Not according to Timberland’s board of directors, who for a long time have provided the not-so-gentle feedback that everything we do to make the world a better place matters very little if our consumers don’t know we’re doing it.  They’re not advising that we stop acting as a responsible corporate citizen, mind you – just that we need to work harder to connect our civic values with our business goals.  Fair enough feedback, which encouraged us to seek meaningful partnerships with credible voices to help tell our corporate responsibility story in a way that resonates with consumers.

Fast-forward to today, when we’re thrilled to announce a creative collaboration between Timberland and Wyclef Jean – a social entrepreneur, a humanitarian and an Earthkeeper Hero of the highest degree who has invested incredible time and effort in rebuilding and reforesting his native Haiti.  Wyclef also happens to be a Grammy Award-winning musician with fans and followers all over the world – the kind of “voice” that adds considerable volume to our story — but our collaboration runs deeper and richer than some rent-a-celebrity endorsement deal.  We’ve spent a good deal of time over the past year getting to know Wyclef and learning more about his passion for social and environmental justice — and sharing our beliefs and values with him — and we’ve come to the mutual realization that we’ve got the ingredients here for something that could be pretty powerful, and pretty good.

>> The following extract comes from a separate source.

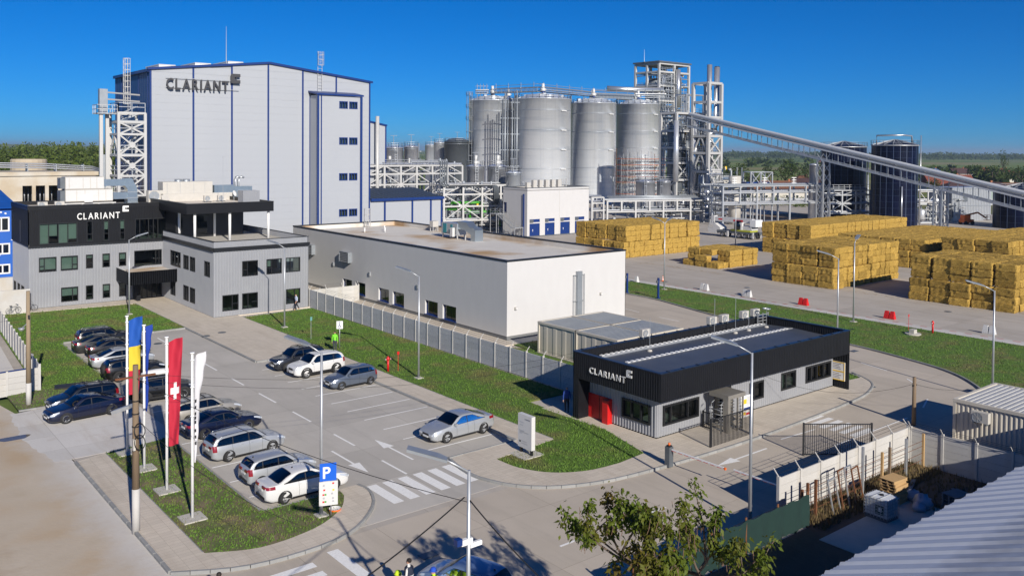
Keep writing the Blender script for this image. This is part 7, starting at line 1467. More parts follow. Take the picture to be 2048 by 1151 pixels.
for k in range(8): y = .1+k*.43; MB().box(-.03, .03, y, y+.43, .98, 1.05).build('arm', M['white'], t); MB().box(-.032, .032, y+.05, y+.33, .95, .98).build('arm_stripe', M['red'], t)
# totem, parking sign, small signs
t = thing('totem_sign', 'white totem sign with small grey lettering on the lawn corner', 'sign', (32.95, 39.15, .1)); MB().box(-.75, .75, -.75, .75, -.05, .05).build('foundation', M['conc'], t); MB().box(-.14, .14, -.62, .62, .38, 2.35).build('panel', M['plastic'], t); MB().box(-.06, .06, -.55, -.4, .05, .4).build('leg', M['frame'], t); MB().box(-.06, .06, .4, .55, .05, .4).build('leg', M['frame'], t)
lt = thing('totem_lettering', 'small grey company lettering on the white totem', 'lettering', (32.79, 39.55, .1)) if False else None
sg = link('lettering', None, t, loc=(-.14, .55, 0)); L_, tw = text_meshes('CLARIANT', .085, .006, 1.2)
for x, me in L_: me.materials.clear(); me.materials.append(M['dsteel']); q = link('letter', me, sg, loc=(-.004, -.55-x*1.0, 2.08)); q.rotation_euler = (PI/2, 0, -PI/2)
for z, y0, y1 in ((1.85, .1, .45), (1.68, .1, .38), (1.35, .05, .5), (1.28, .1, .9), (1.2, .1, .32), (.75, .25, .75), (.62, .25, .8)): MB().box(-.003, .002, -y1, -y0, z, z+.05).build('text_line', M['galv'], sg)
MB().box(-.004, .002, -.2, -.06, .68, .78).build('icon', M['frame'], sg)
t = thing('parking_sign', 'blue parking sign above a white rules board', 'sign', (19.85, 38.35, .1), -.35); MB().cyl((0, .06, 0), (0, .06, 2.4), .03, n=8).build('post', M['galv'], t, True); MB().box(-.55, .25, -.03, 0, 1.75, 2.62).build('sign_plate', mat('sign_blue', (.004, .10, .55), .4), t); MB().box(-.58, .32, -.03, 0, .55, 1.73).build('rules_board', M['plastic'], t)
L_, tw = text_meshes('P', .78, .012, 1, .02)
for x, me in L_: me.materials.clear(); me.materials.append(M['white']); q = link('letter', me, t, loc=(-.40, -.036, 1.9)); q.rotation_euler = (PI/2, 0, 0)
for k, (a, z, m_) in enumerate(((-.4, 1.5, 'galv'), (.05, 1.58, 'red'), (-.38, 1.28, 'red'), (.06, 1.25, 'yellow'), (-.42, 1.05, 'red'), (-.32, 1.05, 'green'), (0, 1.08, 'galv'), (-.4, .88, 'galv'), (.04, .85, 'galv'), (-.42, .7, 'red'), (-.32, .7, 'green'), (.05, .7, 'galv'))): MB().box(a, a+.09, -.036, -.03, z, z+.08).build('pictogram', M[m_], t)
t = thing('accessible_parking_sign', 'small white disabled parking sign on a post beside the man in green', 'sign', (37.3, 70.5, .1), -.5); MB().cyl((0, 0, 0), (0, 0, 2.2), .03, n=8).build('post', M['galv'], t, True); MB().box(-.28, .28, -.05, -.03, 1.75, 2.45).build('plate', M['white'], t); b = MB(); b.lathe([(.1, 0), (.14, 0)], n=14); w_ = b.build('wheel_symbol', M['blue'], t); w_.location = (-.02, -.056, 1.95); w_.rotation_euler = (PI/2, 0, 0); MB().box(-.05, 0, -.056, -.05, 2.0, 2.25).build('body_symbol', M['blue'], t); MB().box(0, .1, -.056, -.05, 2.02, 2.06).build('leg_symbol', M['blue'], t); MB().lathe([(0, 0), (.05, 0)], n=12).build('head_symbol', M['blue'], t, loc=(-.03, -.056, 2.33)).rotation_euler = (PI/2, 0, 0)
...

Central to this partnership is our shared interest in reforestation; Timberland is involved in tree-planting programs all over the world, and working with Wyclef’s Yele Haiti Foundation, we’re going to build a tree nursery in Gonaives, a city in northern Haiti devastated by Hurricane Hannah in 2008.  Once up and running, the nursery will be managed by local farmers and trees will be sold (generating revenue with which to buy more trees) or used to reforest the hillsides surrounding the city.

As for telling the story in a powerful way to consumers, we’re going to start with what we know best: building boots.  Beginning next month, consumers will be able to purchase products from Timberland’s Yele Haiti footwear collection – made from recycled and organic materials and featuring design elements we collaborated on with Wyclef himself.  For every pair sold, $2 will be donated to Wyclef’s Yele Haiti Foundation to support the reforestation efforts.  I’m psyched about the collection; it’s a perfect proof point to a conversation we’ve been having for some time with consumers about the fact that you don’t have to compromise – you can buy a pair of good-looking shoes with a good fit at the right price and also help save the world.  The Yele Haiti footwear will allow consumers to do just that.

There are lots of other good ideas wrapped into our partnership with Wyclef – t-shirts designed by Haitian art students that we’ll sell (with a portion of the proceeds going to Yele Haiti); exclusive Wyclef music downloads on our website; other tree-planting events in the US and Europe.  Our hope is that cumulatively, all of these activities will raise our voice on the importance of community building and environmental stewardship, in Haiti as well as the rest of the world … and that by incorporating all these diverse elements – a boot, a shirt, a new music single, a tree-planting event – everyone who comes into contact with the Timberland / Wyclef Jean collaboration will find something to love, something that resonates, something that inspires them to take action with us.

Timberland makes boots, Wyclef makes music – and that wouldn’t change with or without this partnership.  But together we can make money, both for our businesses and for people and communities in need.  And we can make a difference.  This — the intersection of commerce and justice, collaborating for sustainable impact – this is Earthkeeping at its best.  We’re happy to share it with you.